President Obama submitted his budget to Congress today. In terms of irresponsibility and dishonesty -- not to mention adding to the national debt -- it breaks all previous records. The deficit for the upcoming year is projected to be over one and a-half trillion dollars. The Wall Street Journal delivers the gruesome details here.
The President has proclaimed that his budget is a blueprint for "fiscal restraint," (I'm not making this up) in that it announces a three-year freeze on some discretionary spending. But the "restraint" is a fraud even if taken at face value. Discretionary spending accounts for about 17% of the budget. This means that 83%, consisting mostly of welfare state and nanny state entitlements, will go unrestrained. (Not that discretionary spending will actually get restrained either, once Congress gets into the act).

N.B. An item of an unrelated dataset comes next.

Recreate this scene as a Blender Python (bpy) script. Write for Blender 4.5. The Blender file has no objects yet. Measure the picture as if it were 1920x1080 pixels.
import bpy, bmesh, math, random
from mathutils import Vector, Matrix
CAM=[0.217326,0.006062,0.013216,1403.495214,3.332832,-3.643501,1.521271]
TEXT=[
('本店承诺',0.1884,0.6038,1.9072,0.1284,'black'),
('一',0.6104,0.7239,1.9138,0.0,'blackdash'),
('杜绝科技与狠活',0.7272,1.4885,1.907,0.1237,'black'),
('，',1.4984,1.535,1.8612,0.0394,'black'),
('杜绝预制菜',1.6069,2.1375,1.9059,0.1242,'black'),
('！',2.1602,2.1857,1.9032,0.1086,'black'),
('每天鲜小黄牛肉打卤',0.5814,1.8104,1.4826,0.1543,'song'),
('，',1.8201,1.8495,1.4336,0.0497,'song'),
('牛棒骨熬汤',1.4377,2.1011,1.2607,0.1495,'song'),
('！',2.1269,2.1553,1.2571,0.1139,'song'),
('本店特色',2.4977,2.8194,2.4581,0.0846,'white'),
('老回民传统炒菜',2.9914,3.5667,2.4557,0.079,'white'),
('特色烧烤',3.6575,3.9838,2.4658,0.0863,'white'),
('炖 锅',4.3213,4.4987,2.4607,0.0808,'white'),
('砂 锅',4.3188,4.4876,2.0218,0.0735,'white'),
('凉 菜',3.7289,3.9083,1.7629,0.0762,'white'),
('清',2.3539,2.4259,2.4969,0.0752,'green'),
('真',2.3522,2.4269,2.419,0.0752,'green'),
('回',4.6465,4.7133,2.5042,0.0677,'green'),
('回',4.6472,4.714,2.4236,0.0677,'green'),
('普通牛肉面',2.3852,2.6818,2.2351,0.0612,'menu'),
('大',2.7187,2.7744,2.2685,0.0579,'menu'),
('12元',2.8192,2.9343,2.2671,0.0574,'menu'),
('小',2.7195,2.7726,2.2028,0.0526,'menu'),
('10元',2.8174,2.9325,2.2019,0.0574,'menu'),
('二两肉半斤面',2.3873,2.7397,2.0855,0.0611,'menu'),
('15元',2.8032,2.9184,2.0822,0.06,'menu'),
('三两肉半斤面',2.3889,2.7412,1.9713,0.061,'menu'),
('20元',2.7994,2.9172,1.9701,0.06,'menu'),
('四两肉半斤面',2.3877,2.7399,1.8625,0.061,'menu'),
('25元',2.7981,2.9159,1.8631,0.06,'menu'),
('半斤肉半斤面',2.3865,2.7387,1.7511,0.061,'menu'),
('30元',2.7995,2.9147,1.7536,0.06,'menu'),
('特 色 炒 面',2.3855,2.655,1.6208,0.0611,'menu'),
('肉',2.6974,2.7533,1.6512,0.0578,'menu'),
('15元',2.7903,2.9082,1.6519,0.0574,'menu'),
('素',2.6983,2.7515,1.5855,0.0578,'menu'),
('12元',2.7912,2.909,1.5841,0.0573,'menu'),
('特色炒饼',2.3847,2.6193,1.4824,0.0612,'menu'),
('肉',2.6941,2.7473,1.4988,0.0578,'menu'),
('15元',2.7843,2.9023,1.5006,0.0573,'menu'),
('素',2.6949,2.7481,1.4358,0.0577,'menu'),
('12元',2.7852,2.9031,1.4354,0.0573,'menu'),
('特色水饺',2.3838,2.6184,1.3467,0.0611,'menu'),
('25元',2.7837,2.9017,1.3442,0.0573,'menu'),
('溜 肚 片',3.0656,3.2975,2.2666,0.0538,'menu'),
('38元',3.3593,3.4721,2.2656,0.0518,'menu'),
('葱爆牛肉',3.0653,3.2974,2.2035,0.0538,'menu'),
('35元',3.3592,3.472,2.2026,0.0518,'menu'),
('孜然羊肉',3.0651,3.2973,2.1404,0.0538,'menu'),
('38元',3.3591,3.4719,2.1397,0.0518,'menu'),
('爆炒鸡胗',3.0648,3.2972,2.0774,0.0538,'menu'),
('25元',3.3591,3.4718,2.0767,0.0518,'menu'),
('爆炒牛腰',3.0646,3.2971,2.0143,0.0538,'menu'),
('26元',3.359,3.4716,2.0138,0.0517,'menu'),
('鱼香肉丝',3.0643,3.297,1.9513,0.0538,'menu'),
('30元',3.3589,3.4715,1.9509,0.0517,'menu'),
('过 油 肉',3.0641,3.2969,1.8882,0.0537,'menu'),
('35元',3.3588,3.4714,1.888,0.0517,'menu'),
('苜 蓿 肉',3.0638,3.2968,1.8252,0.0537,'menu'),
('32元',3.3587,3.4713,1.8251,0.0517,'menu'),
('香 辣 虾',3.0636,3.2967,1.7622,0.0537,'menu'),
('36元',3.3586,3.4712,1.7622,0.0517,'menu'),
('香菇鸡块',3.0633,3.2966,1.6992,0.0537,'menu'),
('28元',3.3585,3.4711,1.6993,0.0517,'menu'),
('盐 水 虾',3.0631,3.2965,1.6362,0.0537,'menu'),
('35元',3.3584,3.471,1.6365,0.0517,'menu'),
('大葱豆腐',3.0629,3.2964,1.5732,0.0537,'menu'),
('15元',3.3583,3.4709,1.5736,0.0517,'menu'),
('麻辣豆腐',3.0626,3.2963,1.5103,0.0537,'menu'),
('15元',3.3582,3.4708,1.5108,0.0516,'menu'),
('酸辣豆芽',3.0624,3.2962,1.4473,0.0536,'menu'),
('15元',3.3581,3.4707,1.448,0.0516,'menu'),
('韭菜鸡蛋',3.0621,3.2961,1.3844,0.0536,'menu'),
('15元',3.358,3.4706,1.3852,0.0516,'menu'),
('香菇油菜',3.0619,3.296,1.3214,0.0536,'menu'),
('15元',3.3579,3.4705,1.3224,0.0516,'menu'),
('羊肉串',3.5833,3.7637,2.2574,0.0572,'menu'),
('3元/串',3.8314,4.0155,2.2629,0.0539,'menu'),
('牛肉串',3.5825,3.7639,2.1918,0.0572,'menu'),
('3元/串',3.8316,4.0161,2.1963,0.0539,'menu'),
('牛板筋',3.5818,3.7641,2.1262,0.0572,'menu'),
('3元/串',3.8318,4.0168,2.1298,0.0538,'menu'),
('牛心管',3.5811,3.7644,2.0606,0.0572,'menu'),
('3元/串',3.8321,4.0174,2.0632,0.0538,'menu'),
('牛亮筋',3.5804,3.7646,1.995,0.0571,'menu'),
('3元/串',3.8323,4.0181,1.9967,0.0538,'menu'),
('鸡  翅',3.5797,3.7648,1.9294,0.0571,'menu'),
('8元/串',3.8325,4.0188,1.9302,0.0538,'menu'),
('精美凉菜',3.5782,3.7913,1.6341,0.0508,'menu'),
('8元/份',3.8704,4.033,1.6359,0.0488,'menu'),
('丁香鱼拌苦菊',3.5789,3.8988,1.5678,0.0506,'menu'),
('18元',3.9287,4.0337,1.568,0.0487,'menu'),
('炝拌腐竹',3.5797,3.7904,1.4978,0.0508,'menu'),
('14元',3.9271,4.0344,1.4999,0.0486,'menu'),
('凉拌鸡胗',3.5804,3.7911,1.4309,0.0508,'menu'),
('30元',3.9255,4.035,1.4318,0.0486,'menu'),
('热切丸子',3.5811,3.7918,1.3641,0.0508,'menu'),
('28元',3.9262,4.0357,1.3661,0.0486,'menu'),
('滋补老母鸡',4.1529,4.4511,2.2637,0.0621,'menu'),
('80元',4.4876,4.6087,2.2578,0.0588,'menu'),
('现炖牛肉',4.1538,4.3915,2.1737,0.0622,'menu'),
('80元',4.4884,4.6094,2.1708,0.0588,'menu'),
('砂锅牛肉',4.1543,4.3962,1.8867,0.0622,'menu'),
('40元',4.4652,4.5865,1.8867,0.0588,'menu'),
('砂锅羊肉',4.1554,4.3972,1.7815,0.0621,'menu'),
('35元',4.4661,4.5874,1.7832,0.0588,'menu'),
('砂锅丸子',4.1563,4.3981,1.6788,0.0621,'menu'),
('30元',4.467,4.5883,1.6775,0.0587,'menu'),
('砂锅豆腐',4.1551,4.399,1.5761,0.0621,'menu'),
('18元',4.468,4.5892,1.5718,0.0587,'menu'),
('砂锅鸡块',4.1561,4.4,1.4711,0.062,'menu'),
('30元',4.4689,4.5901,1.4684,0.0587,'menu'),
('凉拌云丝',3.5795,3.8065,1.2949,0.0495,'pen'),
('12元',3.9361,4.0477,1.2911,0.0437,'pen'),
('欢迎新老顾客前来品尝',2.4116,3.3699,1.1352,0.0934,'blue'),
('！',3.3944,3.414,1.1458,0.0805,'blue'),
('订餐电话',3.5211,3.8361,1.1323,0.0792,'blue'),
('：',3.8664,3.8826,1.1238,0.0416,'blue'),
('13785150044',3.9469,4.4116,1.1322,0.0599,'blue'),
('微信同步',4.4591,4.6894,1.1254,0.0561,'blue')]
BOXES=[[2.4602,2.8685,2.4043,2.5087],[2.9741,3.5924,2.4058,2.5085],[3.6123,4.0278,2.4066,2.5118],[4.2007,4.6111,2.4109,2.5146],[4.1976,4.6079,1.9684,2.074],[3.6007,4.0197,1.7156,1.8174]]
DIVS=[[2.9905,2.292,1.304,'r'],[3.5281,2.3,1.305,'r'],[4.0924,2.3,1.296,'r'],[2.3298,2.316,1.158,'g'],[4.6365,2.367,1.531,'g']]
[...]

The relevance of this to criminal law is plain enough. As the explosion in entitlement spending continues unchecked, there will be increasing and, unfortunately, increasingly heeded calls to cut back on imprisonment and the death penalty (as Kent noted yesterday). As ever, those calls will focus only on the dollars supposedly to be saved while ignoring the safety certainly to be lost. They will turn a blind eye to future victims. They will ignore not only the human but the fiscal costs of increased recidivism. They will whistle past the real cause of the deficit in favor of a phony remedy. And they will debase the punishments a society with moral confidence rightly imposes on its most dangerous actors.